How the Republicans Are Preparing for 2014

Edited by Keith Armstrong


Nate Silver, the statistics whiz who predicted Barack Obama’s victory last November months in advance, is now saying that the Republicans are close to taking control of the Senate in the 2014 elections. This means that both houses of Congress would be Republican. In short: The 44th can take a vacation. Not one of the changes he wants to implement will see the light of day if Silver’s prediction is accurate.

Currently, the GOP holds 46 out of 100 Senate seats. They must win six to retake the majority and counter the voice of the vice president. That won’t be easy, but Nate Silver estimates that the goal is within reach with the announcement that certain elected Democrats will not run for another term. Furthermore, in this election cycle, Republicans don’t have many risky candidates. They can thus launch a frontal assault against the Democrats. Silver predicts that the Republicans will have 50 or 51 Senate seats after the November elections.

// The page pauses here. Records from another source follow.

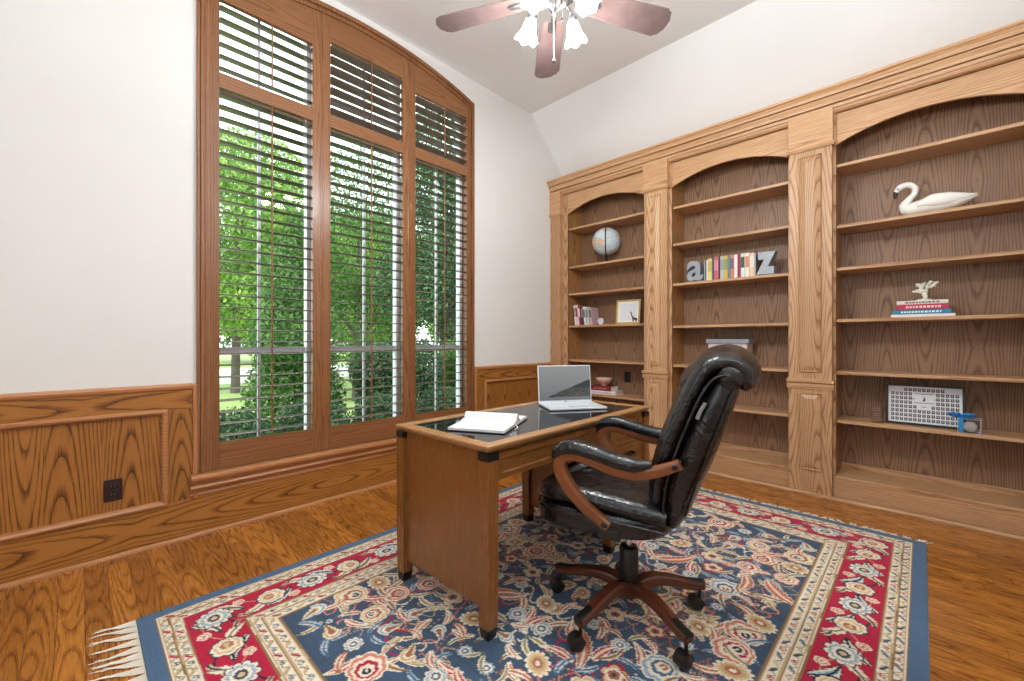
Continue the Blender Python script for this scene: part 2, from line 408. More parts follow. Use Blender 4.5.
# ---- wainscot either side of the window and the panelled apron below it
def wainscot(name, y0, y1, stile_l, stile_r):
    mb = MB().box(WX, WX + .010, y0, y1, .0, .92); w = struct(name, mb, O_wv)
    MB().box(WX, WX + .022, y0, y1, .78, .905).build('top_rail', O_wh, w, .002)
    MB().box(WX, WX + .022, y0, y1, 0, .232).build('bottom_rail', O_wh, w, .002)
    for s_ in (stile_l, stile_r):
        if s_: MB().box(WX, WX + .0222, s_[0], s_[1], .232, .78).build('stile', O_ws, w, .001)
    MB().prism([(WX, .893), (WX + .026, .895), (WX + .034, .905), (WX + .036, .918), (WX + .028, .930), (WX, .932)], 'y', y0, y1).build('cap_moulding', O_mould, w, .001)
    py0, py1 = (stile_l[1] if stile_l else y0), (stile_r[0] if stile_r else y1)
    m = MB(); R = [(0, .030), (.006, .038), (.016, .040), (.026, .034), (.032, .016), (.032, .0), (0, .0)]
    zb, zt = .232, .78
    P = []
    for o_, d in R:
        o2 = o_ - .010
        P.append([(WX + d, py0 + o2 if stile_l else y0, zb + o2), (WX + d, py1 - o2 if stile_r else y1, zb + o2), (WX + d, py1 - o2 if stile_r else y1, zt - o2), (WX + d, py0 + o2 if stile_l else y0, zt - o2)])
    for A, B in zip(P, P[1:]):
        for k in range(4):
            if (k == 1 and not stile_r) or (k == 3 and not stile_l): continue
            k2 = (k + 1) % 4
            m.add([A[k], A[k2], B[k2], B[k]], [(0, 1, 2, 3)])
    m.build('panel_moulding', O_mould, w)
    return w
wl = wainscot('trim_4', FRY, .478, None, (.352, .478))
MB().box(WX, WX + .032, .478, .500, .232, .925).build('edge_moulding', O_mouldz, wl, .004)
wr = wainscot('trim_5', 2.745, 4.02, (2.745, 2.86), None)
MB().box(WX, WX + .032, 2.727, 2.747, .232, .925).build('edge_moulding', O_mouldz, wr, .004)
ap = struct('trim_6', MB().box(WX, WX + .0225, .478, 2.747, 0, .25), O_wh, .001)
mb = MB().prism([(WX + .02, 0), (WX + .040, 0), (WX + .038, .010), (WX + .031, .017), (WX + .02, .020)], 'y', FRY, 3.96)
struct('baseboard_left', mb, O_mould)

mb = MB().box(RX - .016, RX, FRY, 3.90, 0, .14); struct('baseboard_right', mb, O_wh, .003)
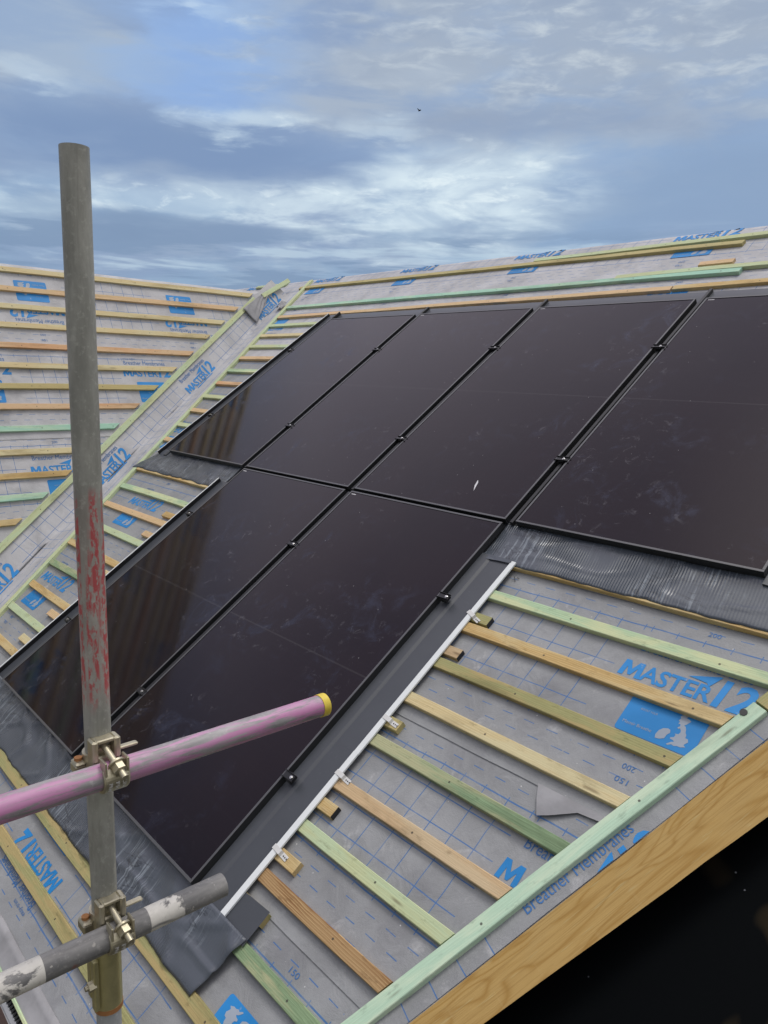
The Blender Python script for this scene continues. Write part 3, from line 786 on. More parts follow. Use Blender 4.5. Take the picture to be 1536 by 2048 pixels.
# ------------------------------------------------------------------ battens: left roof
LB = [(2.50, 'yellow', 'pale yellow topmost batten of the left roof, its top edge against the sky'),
      (2.308, 'pine', 'pinkish pine batten across the blue map boxes high on the left roof'),
      (2.130, 'yellow', 'yellow batten just below the blue map boxes on the left roof'),
      (1.948, 'yellow', 'yellow batten below the upside down print on the left roof'),
      (1.750, 'orange', 'salmon orange batten nearest the top of the left roof'),
      (1.562, 'yellow', 'yellow batten right above the upright blue print on the left roof'),
      (1.368, 'olive2', 'yellow olive batten crossing just under the upright blue print on the left roof'),
      (1.180, 'orange', 'orange batten directly above the upper teal batten on the left roof'),
      (.984, 'teal', 'bright teal batten, the upper of the two green ones on the left roof'),
      (.778, 'yellow', 'golden batten directly below the upper teal batten on the left roof'),
      (.576, 'gold', 'brownish golden batten directly above the lower teal batten on the left roof'),
      (.395, 'teal', 'teal batten low on the left roof, ending at the valley beside the pole'),
      (.198, 'gold', 'short looking orange gold batten at the left edge, lowest of the left roof in view')]
WOOD['olive2'] = wood('yellow_olive_pine', (.50, .42, .20), (.38, .30, .12), (.46, .44, .22), .6, .5)
kL = va / vb
for b, key, lab in LB:
    end = (b * va - .0) / vb - .262 / vb + .0
    batten(lab, key, ML, -4.6, end - .008, b, .025, 0, 0, kL, bow=.006)
# ------------------------------------------------------------------ battens: main roof, left of the panels
VRB = lambda v: -.37 - .365 * v                         # right edge of the mint valley batten
LM = [(2.047, 'lime', 'lime green batten, uppermost of the short ones left of the top panel', .1),
      (1.850, 'yellow', 'pale yellow short batten under the upside down print left of the panels', .1),
      (1.650, 'lime', 'light lime short batten third from the top left of the panels', .1),
      (1.450, 'pine', 'pine short batten below a loose white membrane fold left of the panels', .1),
      (1.236, 'mint', 'mint short batten halfway down beside the top left panel', .1),
      (1.030, 'orange', 'orange brown short batten right below the mint one beside the top left panel', .1),
      (.819, 'lime', 'yellow lime short batten between two orange ones beside the top left panel', .1),
      (.610, 'pine', 'orange pine short batten beside the striped reflection of the top left panel', .1),
      (.402, 'lime', 'lime short batten, last but one above the left apron flashing', .1),
      (.196, 'pine', 'pale orange short batten closest above the left apron flashing', .1),
      (-.185, 'gold', 'golden batten showing just under the ragged edge of the left apron flashing', 1.15),
      (-.400, 'mint', 'mint batten right below the left apron flashing', 1.15),
      (-.607, 'pine', 'pine batten between the print and its blue box, right of the pole', 1.15),
      (-.815, 'lime', 'weathered lime yellow batten right of the pole below a blue box', 1.15),
      (-1.027, 'gold', 'golden batten passing behind the red part of the pole', 1.15),
      (-1.225, 'green', 'dark green splintered batten left of the pole', 1.15),
      (-1.437, 'gold', 'golden brown batten left of the pole between print and blue box', 1.15),
      (-1.642, 'lime', 'mint and cream batten left of the pole under a blue box', 1.15),
      (-1.842, 'gold', 'golden batten at the left edge, nearest the panel corner', 1.15)]
for v, key, lab, end in LM:
    u0 = VRB(v) + .006
    batten(lab, key, MR, u0, end, v, ZB, 0, -.365, 0)
# ------------------------------------------------------------------ battens: main roof, right of the panels
DL = lambda v: 4.865 + .378 * (v + .558)                # left edge of the raking batten
RM = [(-.180, 'gold', 'thin looking golden batten peeping out under the right apron flashing'),
      (-.378, 'mint', 'bright mint batten, first below the right apron flashing'),
      (-.576, 'gold', 'golden batten crossing directly below the big blue print on the right'),
      (-.775, 'olive', 'olive green batten cutting the lower edge of the blue map box on the right'),
      (-.971, 'yellow', 'pale yellow strongly grained batten right of the panels'),
      (-1.189, 'green', 'moss green batten above the torn membrane flap'),
      (-1.402, 'tan', 'plain tan batten with a white clip on its left end'),
      (-1.599, 'lime', 'pale lime batten with one round knot near the white strip'),
      (-1.808, 'brown', 'brown batten with bold wavy figure near the bottom'),
      (-2.020, 'green', 'dark green stained batten beside the blue box at the bottom edge')]
for i, (v, key, lab) in enumerate(RM):
    end = DL(v) - .004 if v < -.45 else 5.15
    batten(lab, key, MR, 3.60, end, v, ZB, 0, 0, .378)
batten('olive batten along the lower edge of the long apron flashing', 'olive', MR, 1.0, 4.22, -2.250, ZB, .025, 0, .378, w_=.055)
batten('olive golden batten nearest the eaves, passing behind the pole', 'olive', MR, 1.3, 4.15, -2.433, ZB, .02, 0, .378)
# raking and valley battens
def rake(label, key, frame, p0, p1, ztop, w_, h_, name='roof_batten'):
    p0, p1 = Vector(p0), Vector(p1); dlt = p1 - p0
    ang = math.atan2(dlt.y, dlt.x)
    o = batten(label, key, frame, 0, dlt.length, 0, 0, 0, 0, 0, w_, h_, name)
    o.matrix_world = frame @ T(p0.x, p0.y, ztop) @ Matrix.Rotation(ang, 4, 'Z'); return o
rake('mint raking batten that the right hand battens run into, black knot at its top end', 'palemint', MR, (4.10, -2.583, 0), (4.885, -.505, 0), ZB + .002, .052, .030)
rake('olive raking batten continuing above the mint one at the right edge', 'olive', MR, (4.888, -.497, 0), (6.1, 2.71, 0), ZB + .001, .050, .028)
knot = MB().tube((4.875, -.555, ZB + .0015), (4.875, -.555, ZB + .0048), .012, 20).build('knot', BLACK)
knot.parent = [o for o in COL.objects if o.get('label', '').startswith('mint raking')][0]
knot.matrix_parent_inverse = knot.parent.matrix_world.inverted() @ MR
rake('mint valley batten on the main roof, left ends of the short battens meet it', 'lime', MR, (.60 + .055 - .085, -2.75, 0), (-1.47 - .03, 2.98, 0), ZB + .002, .050, .027)
rake('lime valley batten on the left roof with arched grain, along the printed valley strip', 'lime', ML, tuple(dl * -1.6 + nl * .248), tuple(dl * 3.62 + nl * .243), .027, .052, .027)
rake('short lime batten end rising past the crumpled flap at the valley head', 'lime', ML, tuple(dl * 3.72 + nl * .20), tuple(dl * 4.22 + nl * .12), .05, .05, .027)
# long battens over the panels
batten('yellow green long batten right under the main ridge', 'olive2', MR, -1.52, 3.46, 2.848, ZB, -.035, -.365, 0, bow=.010)
batten('lime batten doubled onto the upper side of the long ridge batten at the right', 'lime', MR, 1.75, 6.1, 2.880, ZB + .002, .05, bow=.008)
batten('mint green long batten second below the main ridge', 'teal', MR, -1.25, 3.60, 2.415, ZB, .018, -.365, 0, bow=.010)
batten('lime batten doubled above the long mint one, running out of frame at right', 'lime', MR, 2.72, 6.0, 2.472, ZB + .002, .06, bow=.008)
batten('pink pine long batten, third below the main ridge', 'pine', MR, -1.20, 3.238, 2.215, ZB, .048, -.365, 0, bow=.010)
batten('golden batten butted to the pink one above the right panels', 'gold', MR, 3.246, 5.9, 2.268, ZB, .07)
batten('small pine offcut above the doubled lime batten near the right edge', 'pine', MR, 3.28, 3.50, 2.560, ZB, .01, name='timber_block', group='timber blocks on the membrane', cat='timber block')
batten('short lime batten lying on the ridge behind the crumpled flap', 'lime', MR, -2.6, -1.95, 3.0, ZB, -.01, bow=.008)
# noggins beside the trays
for (u0, u1, v, key, lab) in ((3.60, 3.805, -.512, 'olive', 'olive timber block with a white clip, topmost under the white strip'),
                              (3.60, 3.792, -.708, 'tan', 'tan timber block with two round knots under the white strip'),
                              (3.60, 3.785, -1.098, 'olive2', 'dull timber block with a white clip beside the yellow grained batten'),
                              (3.60, 3.800, -1.497, 'gold', 'stubby block with blackened end below the tan batten'),
                              (3.60, 3.828, -1.724, 'gold', 'orange yellow block with a white clip above the figured brown batten'),
                              (3.60, 3.858, -1.911, 'olive', 'dark block half covered by the corner of the long apron flashing'),
                              (.775, 1.15, -.528, 'gold', 'golden block at the left side flashing beside a pine batten'),
                              (.795, 1.15, -.730, 'pine', 'pale pine block at the left side flashing, second from its top'),
                              (.860, 1.15, -1.118, 'yellow', 'yellow block just right of the pole at the left side flashing'),
                              (.770, 1.15, -1.522, 'pine', 'brown ended block left of the pole at the left side flashing'),
                              (.775, 1.15, -1.745, 'yellow', 'yellow block at the left side flashing, lowest one')):
    o = batten(lab, key, MR, u0, u1, v, ZB, 0, 0, 0, .048, .025, 'timber_block', .001, 'timber blocks on the membrane', 'timber block')
    if lab.startswith('stubby') or 'topmost under' in lab or 'two round' in lab:
        e = MB().cbox(u1 - u0, u1 - u0 + .0015, -.047, -.001, -.024, -.001, .0004).build('sawn_end', BLACK); e.parent = o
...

This is especially the case because they are coming up with multiple ways to prevent the Democratic voters from voting, encouraged by the Supreme Court’s recent decision that abolished the majority of provisions in the Voting Rights Act, the purpose of which was to ensure that all voices could be heard. In the most conservative states, the GOP is trying to stop the elderly, youth, blacks and the poor from voting — that 47 percent that Mitt Romney spoke of during his disastrous presidential campaign.

A growing number of states controlled by the GOP have high barriers to voting: limiting early voting, mandating that voters prove their identity with documentation that is difficult for the poor to obtain and making day-of voter registration (which is currently permitted) nearly impossible. Just recently, North Carolina abolished a program permitting teenagers who will be 18 years old on Election Day to register to vote.

Since the Voting Rights Act of 1965 became law, the Southern states had to submit any modification to their voting laws to the U.S. Department of Justice. They are now free to do pretty much whatever they want as a result of the Supreme Court’s recent decision. Since centuries-old habits die hard, these states, most notably Mississippi and Alabama, are ready to submit to their state legislatures plans that will severely restrict voting access to groups that are supposedly more closely aligned with Democrats. Texas proposed a bill a mere two hours after the Supreme Court issued its decision, as if it had nothing more pressing to do than to suppress citizens’ freedom of expression, a fundamental right.

Republicans are all for liberty and the free market, but only when their opponents have their hands tied. This makes it easier for them to win an election.